Pour finir, il est fondamental de rappeler trois évidences :

– Primo, le droit libanais permet totalement à certains membres des corps religieux d’effectuer le déplacement dans les territoires occupés dans le cadre de leurs fonctions ; c’est le cas de Mgr Hage, archevêque maronite de Haïfa et vicaire patriarcal pour Jérusalem, les territoires palestiniens et la Jordanie, dont c’était loin d’être le premier voyage en Terre Sainte où s’étend son archevêché. Le " timing ", coïncidant avec les nombreuses prises de position hardies exprimées par le patriarche maronite, est donc une preuve de plus que l’arrestation n’était pas innocente.

– Secundo, Mgr Hage transportait avec lui des aides humanitaires à des Libanais dans le besoin en raison des irresponsables qui gouvernent le pays, alors que ces derniers ont pu acheminer et stocker durant des années des centaines de tonnes de nitrates d’ammonium au port de Beyrouth, et qu’ils demeurent deux ans après l’explosion la plus meurtrière de l’histoire du pays dans l’impunité la plus totale. L’histoire retiendra ce paradoxe puisqu’un bienfaiteur qui ne faisait que son travail a failli être arrêté et jugé en quelques jours si ce n’étaient le sursaut et l’éveil bienvenus des soutiens de Bkerké dont le courage, à saluer, aurait été d’autant plus remarquable s’il était plus souvent de mise.

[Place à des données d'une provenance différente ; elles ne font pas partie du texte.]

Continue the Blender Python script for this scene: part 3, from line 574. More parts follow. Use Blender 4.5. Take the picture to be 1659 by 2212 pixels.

– Tertio, la justice militaire est compétente pour les infractions liées aux armes et aux munitions. Les Libanais libres apprécieraient certainement de la voir à l’œuvre lorsqu’il s’agit d’arrêter les auteurs de tirs en l’air provoquant des balles perdues tuant chaque année des innocents. Ils apprécieraient aussi de la voir imposer le respect de la puissance publique, en réprimant par exemple les actions miliciennes de ces 17 dernières années, menées par ceux qui se veulent "armée à la place de l’armée", et ayatollah à la place du vizir, pour servir un agenda étranger qui ne concorde en aucun cas avec l’intérêt national libanais.